In public statements since bin Laden was killed in Pakistan by Navy SEALs, the Taliban has showed no sign of a willingness to abandon its al-Qaeda partners. “The Afghans will not forget the sacrifices and struggle of Sheik Osama, this great patron of Islam,” one statement said.
But many have cast doubt on what actual benefit al-Qaeda brought to the Taliban, particularly in recent years. The number of al-Qaeda fighters in Afghanistan has consistently been estimated at 100 or fewer. There is a larger al-Qaeda presence in Pakistan, but still far fewer than the tens of thousands of Taliban fighters who operate on both sides of the border.
Stark differences
Although al-Qaeda and the Taliban have a common enemy in the United States, their differences remain stark. U.S. military officials say the vast majority of Taliban fighters operate a short distance from their homes — and are focused primarily on local grievances, rather than international terrorism.

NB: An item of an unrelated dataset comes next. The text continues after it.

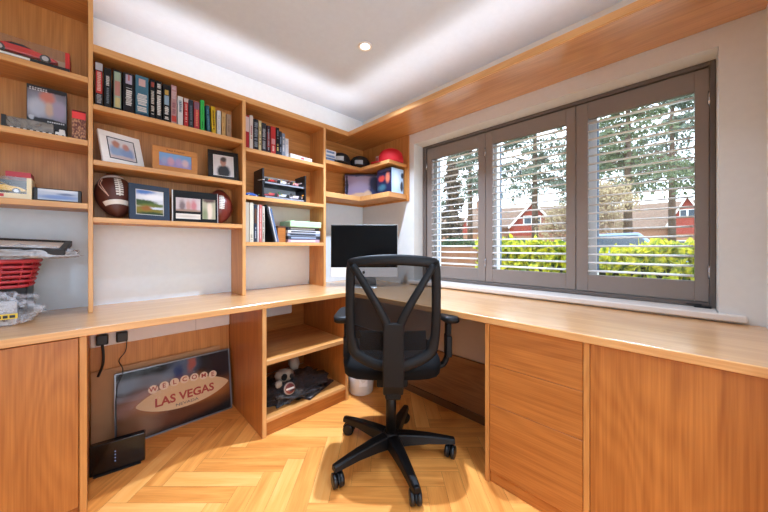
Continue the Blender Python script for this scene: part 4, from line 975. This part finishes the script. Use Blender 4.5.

“The Taliban have a whole different agenda. They’re concerned about what’s going on in their valley or their district or their province,” said Col. Joseph Felter, who was the head of Gen. David H. Petraeus’s counterinsurgency advisory team in Kabul and is now with Stanford University. “With bin Laden, there was a sense of connection to the broader jihadi movement. With him gone, the equilibrium will kind of default back.”
The current generation of young Taliban fighters, many of them boys when the Taliban government fell in late 2001, do not have “a memory of this close relationship between the Taliban and al-Qaeda that some of the older generation saw,” Felter said. “The current 19-year-old Taliban doesn’t have any real connection to al-Qaeda.”
The scope of al-Qaeda’s support for the Taliban or other local insurgent groups in Afghanistan is difficult to assess. Al-Qaeda has run training camps, provided technical expertise and has had the ability to attract fighters from across the broader Muslim world. But the amount of money al-Qaeda could have funneled to the Taliban — a CIA estimate in 2009 put the annual figure at $106 million — is probably outmatched by other sources such as extortion, kidnapping, opium trafficking, and the timber and gem trades.